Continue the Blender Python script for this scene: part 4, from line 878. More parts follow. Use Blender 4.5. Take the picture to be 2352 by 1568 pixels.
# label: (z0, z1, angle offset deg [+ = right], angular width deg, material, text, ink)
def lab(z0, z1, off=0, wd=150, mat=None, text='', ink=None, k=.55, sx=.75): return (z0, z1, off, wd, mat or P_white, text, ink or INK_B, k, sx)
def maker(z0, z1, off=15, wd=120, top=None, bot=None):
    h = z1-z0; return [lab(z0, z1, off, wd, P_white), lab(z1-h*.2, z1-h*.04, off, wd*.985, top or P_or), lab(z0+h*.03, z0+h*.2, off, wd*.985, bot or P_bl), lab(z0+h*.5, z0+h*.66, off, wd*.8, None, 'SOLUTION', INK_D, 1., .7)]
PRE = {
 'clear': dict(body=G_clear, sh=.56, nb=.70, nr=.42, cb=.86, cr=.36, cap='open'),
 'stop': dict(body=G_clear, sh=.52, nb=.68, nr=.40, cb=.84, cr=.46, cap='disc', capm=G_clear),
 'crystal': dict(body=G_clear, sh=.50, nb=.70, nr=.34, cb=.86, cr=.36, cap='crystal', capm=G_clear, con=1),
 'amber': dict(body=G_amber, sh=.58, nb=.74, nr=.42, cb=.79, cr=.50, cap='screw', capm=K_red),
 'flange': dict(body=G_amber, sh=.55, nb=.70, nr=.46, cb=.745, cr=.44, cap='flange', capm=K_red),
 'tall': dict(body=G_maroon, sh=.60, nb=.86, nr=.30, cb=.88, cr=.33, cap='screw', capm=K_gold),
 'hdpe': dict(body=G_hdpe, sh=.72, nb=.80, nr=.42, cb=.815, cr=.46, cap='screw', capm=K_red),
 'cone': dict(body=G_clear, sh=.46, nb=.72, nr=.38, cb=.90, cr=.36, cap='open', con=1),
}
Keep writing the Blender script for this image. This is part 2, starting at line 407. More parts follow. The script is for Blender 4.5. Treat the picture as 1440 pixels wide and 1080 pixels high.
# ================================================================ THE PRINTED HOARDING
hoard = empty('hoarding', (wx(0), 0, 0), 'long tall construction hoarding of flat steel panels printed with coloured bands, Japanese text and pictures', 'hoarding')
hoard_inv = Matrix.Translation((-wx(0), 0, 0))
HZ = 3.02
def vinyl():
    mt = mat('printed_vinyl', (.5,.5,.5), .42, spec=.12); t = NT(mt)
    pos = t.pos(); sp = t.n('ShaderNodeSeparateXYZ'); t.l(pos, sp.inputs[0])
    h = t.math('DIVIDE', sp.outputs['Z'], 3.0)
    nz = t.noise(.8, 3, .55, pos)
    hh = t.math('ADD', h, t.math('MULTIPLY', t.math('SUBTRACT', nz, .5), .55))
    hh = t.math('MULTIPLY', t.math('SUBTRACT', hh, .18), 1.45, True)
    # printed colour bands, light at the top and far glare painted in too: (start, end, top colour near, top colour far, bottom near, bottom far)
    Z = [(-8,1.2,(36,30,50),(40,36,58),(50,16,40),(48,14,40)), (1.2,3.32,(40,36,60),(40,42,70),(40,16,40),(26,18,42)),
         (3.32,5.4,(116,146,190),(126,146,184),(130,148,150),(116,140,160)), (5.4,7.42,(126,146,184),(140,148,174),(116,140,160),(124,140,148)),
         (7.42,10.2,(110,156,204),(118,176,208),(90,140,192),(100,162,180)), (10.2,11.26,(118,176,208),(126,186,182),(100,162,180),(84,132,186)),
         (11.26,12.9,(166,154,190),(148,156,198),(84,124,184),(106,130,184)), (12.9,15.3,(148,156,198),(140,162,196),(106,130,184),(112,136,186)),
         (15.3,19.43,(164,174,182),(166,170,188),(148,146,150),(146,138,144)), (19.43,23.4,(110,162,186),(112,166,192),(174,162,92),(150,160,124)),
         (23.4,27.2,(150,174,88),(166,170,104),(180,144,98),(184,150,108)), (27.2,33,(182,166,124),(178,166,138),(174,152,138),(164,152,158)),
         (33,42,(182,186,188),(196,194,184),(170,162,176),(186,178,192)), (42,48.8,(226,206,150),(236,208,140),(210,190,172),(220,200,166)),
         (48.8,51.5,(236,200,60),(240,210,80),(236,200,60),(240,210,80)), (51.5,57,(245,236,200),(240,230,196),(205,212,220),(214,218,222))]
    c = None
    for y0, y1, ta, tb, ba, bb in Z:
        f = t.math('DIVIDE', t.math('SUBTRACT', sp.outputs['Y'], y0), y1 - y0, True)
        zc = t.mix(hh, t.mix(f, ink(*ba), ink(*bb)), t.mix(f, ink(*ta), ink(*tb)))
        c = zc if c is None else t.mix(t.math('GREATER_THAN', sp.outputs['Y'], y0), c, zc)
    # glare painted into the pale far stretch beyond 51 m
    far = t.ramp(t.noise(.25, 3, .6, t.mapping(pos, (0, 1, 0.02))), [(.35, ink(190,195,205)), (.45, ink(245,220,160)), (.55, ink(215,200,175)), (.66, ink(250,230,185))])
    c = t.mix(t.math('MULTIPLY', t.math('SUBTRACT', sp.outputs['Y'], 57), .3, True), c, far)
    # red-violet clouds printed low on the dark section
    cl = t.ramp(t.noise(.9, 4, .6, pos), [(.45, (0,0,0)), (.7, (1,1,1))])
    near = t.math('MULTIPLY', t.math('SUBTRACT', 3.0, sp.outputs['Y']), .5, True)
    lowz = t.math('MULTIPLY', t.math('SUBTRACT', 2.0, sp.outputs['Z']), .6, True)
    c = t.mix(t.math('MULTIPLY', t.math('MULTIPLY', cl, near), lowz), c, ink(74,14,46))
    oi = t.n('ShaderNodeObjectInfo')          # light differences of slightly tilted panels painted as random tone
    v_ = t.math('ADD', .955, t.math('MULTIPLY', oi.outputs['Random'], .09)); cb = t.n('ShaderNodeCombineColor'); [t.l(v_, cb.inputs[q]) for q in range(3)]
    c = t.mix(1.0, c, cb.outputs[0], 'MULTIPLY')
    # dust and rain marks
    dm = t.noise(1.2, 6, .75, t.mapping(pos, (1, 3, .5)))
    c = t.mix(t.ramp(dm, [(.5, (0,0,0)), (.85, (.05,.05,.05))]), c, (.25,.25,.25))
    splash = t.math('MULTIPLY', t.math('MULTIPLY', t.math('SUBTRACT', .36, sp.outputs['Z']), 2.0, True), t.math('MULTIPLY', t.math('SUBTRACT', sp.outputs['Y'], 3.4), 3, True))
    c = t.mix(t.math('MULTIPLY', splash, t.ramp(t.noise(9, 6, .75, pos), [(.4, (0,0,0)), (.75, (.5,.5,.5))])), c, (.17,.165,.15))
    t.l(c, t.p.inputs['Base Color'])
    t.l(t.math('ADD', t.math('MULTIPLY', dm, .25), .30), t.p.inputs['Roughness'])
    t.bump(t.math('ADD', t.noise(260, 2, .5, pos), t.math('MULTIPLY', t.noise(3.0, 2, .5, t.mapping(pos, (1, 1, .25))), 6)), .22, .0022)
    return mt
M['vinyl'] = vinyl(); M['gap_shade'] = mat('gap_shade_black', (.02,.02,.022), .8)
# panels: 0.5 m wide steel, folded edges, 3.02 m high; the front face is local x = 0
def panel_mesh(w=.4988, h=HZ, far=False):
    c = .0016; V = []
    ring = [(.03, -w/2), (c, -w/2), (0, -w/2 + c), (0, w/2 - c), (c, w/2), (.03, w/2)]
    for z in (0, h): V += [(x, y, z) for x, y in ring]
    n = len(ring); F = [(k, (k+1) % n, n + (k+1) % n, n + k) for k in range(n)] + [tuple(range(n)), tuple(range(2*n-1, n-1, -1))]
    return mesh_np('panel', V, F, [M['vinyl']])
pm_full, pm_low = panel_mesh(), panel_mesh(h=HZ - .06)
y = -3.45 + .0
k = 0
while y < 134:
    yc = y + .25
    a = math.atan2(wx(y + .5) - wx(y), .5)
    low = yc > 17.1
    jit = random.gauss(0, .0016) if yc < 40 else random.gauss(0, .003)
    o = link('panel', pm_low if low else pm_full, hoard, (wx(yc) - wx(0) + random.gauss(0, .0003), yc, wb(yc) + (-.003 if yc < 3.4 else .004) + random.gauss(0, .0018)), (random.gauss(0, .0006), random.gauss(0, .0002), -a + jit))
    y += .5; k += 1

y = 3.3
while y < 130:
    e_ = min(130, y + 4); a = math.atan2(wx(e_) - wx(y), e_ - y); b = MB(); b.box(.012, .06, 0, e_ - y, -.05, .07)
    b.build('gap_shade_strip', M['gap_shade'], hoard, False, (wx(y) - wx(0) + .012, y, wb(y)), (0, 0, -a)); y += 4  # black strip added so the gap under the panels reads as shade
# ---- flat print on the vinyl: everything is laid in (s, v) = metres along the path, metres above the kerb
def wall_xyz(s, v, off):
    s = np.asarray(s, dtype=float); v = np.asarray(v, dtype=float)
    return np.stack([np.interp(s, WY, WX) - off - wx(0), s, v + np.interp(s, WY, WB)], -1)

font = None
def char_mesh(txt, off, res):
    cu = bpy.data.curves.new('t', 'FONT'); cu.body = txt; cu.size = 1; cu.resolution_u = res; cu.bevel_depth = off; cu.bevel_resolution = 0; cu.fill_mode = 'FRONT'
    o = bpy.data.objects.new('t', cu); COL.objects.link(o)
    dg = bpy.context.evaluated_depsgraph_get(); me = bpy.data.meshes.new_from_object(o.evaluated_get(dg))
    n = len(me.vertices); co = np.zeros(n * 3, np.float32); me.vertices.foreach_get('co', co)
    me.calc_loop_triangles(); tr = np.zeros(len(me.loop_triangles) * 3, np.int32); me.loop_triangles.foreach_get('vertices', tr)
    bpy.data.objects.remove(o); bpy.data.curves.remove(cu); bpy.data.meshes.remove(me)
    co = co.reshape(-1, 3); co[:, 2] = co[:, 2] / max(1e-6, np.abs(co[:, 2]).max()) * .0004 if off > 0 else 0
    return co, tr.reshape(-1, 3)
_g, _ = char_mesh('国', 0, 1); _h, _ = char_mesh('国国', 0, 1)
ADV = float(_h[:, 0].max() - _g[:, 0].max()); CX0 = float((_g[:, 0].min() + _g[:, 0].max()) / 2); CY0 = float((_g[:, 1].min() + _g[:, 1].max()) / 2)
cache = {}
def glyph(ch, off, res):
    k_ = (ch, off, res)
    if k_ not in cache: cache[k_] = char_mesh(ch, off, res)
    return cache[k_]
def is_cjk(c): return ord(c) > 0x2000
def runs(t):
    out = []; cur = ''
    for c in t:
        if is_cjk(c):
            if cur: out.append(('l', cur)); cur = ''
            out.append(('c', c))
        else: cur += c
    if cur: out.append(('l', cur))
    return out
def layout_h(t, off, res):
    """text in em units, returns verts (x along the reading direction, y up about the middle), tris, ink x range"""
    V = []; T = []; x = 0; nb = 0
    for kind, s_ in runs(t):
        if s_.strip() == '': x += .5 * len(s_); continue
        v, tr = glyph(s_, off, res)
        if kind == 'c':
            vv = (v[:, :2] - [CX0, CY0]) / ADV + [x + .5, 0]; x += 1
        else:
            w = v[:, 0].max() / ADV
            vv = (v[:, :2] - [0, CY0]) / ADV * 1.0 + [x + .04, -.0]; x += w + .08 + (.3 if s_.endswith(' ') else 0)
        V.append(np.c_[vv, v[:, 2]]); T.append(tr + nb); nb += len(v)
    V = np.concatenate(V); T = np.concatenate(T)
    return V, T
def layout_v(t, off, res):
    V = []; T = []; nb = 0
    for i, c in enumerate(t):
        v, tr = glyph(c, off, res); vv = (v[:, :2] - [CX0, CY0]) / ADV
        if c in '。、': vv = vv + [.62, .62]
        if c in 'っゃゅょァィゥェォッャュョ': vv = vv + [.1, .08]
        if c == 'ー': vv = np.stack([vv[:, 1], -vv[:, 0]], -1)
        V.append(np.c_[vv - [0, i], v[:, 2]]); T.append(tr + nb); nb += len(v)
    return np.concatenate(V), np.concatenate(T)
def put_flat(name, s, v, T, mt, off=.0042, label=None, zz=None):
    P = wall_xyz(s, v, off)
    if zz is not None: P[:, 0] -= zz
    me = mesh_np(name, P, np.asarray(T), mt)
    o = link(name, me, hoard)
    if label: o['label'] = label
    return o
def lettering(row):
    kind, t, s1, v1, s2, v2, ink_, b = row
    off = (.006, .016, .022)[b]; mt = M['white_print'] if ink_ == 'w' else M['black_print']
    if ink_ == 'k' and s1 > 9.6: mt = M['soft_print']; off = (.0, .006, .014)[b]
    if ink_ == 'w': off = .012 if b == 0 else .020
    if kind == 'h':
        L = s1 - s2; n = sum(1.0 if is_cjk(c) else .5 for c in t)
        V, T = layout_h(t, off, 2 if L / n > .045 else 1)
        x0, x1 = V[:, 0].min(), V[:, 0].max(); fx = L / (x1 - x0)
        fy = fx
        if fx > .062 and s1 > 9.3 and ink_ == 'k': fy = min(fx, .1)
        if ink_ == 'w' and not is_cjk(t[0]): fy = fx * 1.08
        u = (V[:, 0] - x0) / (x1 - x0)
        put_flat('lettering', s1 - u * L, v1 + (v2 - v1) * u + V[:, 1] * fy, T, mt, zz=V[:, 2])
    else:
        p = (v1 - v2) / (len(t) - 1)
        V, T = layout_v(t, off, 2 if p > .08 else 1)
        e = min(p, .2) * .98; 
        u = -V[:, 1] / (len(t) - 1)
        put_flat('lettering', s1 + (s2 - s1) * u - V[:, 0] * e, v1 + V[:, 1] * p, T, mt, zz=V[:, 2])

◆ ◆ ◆

▶ [What this task involves]
In the entries above, some lines may contain the string "high"; report how many, without additional comment.

▶ [Answer]
2